Last week Amazon Web Services suffered a high-profile outage. Early Thursday morning at around 1am, the Elastic Block Storage (EBS) service failed in one of their Virginia datacenters, bringing down several large websites and hundreds of smaller ones. The failure in this data center caused the load to cascade to other AWS datacenters, causing additional problems. These issues took several days to fully recover, raising many to question the viability of hosting applications in "The Cloud" instead of managing your own servers.

Honestly, we don't think a caption is required for this.Honestly, we don't think a caption is required for this.
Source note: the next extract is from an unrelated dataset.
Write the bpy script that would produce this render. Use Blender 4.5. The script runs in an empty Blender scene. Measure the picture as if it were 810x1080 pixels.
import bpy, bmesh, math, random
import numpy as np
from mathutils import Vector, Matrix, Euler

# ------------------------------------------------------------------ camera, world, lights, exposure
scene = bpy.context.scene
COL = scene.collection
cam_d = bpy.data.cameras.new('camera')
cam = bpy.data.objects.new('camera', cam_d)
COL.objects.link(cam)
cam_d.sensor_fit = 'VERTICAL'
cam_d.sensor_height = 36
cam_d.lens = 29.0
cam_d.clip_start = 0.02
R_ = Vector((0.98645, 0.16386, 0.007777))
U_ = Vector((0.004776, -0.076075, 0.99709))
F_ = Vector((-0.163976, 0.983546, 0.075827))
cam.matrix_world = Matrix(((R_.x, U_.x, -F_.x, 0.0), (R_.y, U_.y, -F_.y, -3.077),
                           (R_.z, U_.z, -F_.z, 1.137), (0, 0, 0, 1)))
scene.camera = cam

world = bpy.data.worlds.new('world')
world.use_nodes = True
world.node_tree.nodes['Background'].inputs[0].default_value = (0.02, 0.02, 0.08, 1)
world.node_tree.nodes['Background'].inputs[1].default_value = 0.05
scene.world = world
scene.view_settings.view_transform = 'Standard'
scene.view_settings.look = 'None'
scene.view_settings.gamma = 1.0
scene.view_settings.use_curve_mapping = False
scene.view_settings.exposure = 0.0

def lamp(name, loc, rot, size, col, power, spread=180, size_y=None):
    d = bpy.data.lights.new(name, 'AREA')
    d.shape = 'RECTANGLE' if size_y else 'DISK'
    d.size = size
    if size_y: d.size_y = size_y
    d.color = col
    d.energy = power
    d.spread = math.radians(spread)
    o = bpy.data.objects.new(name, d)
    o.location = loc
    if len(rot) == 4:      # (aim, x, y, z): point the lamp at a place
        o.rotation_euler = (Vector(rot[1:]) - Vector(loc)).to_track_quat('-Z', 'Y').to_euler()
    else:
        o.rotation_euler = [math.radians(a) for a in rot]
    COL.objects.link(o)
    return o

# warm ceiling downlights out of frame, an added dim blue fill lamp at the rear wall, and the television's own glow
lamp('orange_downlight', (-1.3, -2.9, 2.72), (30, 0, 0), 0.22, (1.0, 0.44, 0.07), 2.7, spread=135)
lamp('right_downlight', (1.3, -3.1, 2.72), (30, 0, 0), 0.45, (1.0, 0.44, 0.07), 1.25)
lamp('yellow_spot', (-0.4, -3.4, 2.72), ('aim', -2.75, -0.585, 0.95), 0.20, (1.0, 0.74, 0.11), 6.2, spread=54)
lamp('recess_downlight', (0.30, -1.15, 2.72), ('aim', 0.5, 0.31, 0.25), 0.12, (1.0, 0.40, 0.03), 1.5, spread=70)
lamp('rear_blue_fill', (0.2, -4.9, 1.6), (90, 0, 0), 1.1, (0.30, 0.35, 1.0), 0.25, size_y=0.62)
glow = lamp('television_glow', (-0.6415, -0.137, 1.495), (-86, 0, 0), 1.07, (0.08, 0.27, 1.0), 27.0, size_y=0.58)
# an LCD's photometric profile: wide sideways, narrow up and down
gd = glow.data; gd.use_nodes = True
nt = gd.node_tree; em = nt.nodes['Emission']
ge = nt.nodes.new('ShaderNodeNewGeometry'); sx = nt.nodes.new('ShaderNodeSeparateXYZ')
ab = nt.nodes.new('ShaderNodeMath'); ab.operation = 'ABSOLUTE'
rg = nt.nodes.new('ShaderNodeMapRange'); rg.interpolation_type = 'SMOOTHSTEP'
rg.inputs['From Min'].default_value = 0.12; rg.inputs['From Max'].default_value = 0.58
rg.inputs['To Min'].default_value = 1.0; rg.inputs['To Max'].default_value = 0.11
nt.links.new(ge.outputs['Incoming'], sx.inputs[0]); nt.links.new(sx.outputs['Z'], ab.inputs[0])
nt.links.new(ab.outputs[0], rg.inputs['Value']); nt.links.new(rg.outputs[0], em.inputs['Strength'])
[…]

At Instructure I manage a team of experienced software and operations engineers that have been building large scale cloud systems for the better part of a decade (yes, "the cloud" is not actually that new) and we are experts so our customers don't have to be. Instructure didn't experience any problems related to the AWS outage, even though we do have servers hosted on AWS in the Virginia datacenters and we do utilize the EBS service. Our system is spread across several datacenters to maximize availability, even in a disaster scenario like last week.

Does this mean that Instructure will never have downtime? No, of course not. No one can guarantee 100% uptime - but we can assure you Instructure is based on a robust global architecture that we obsess over 24 hours a day, 365.242199 days per year, so you can spend your energy obsessing over your passion for education.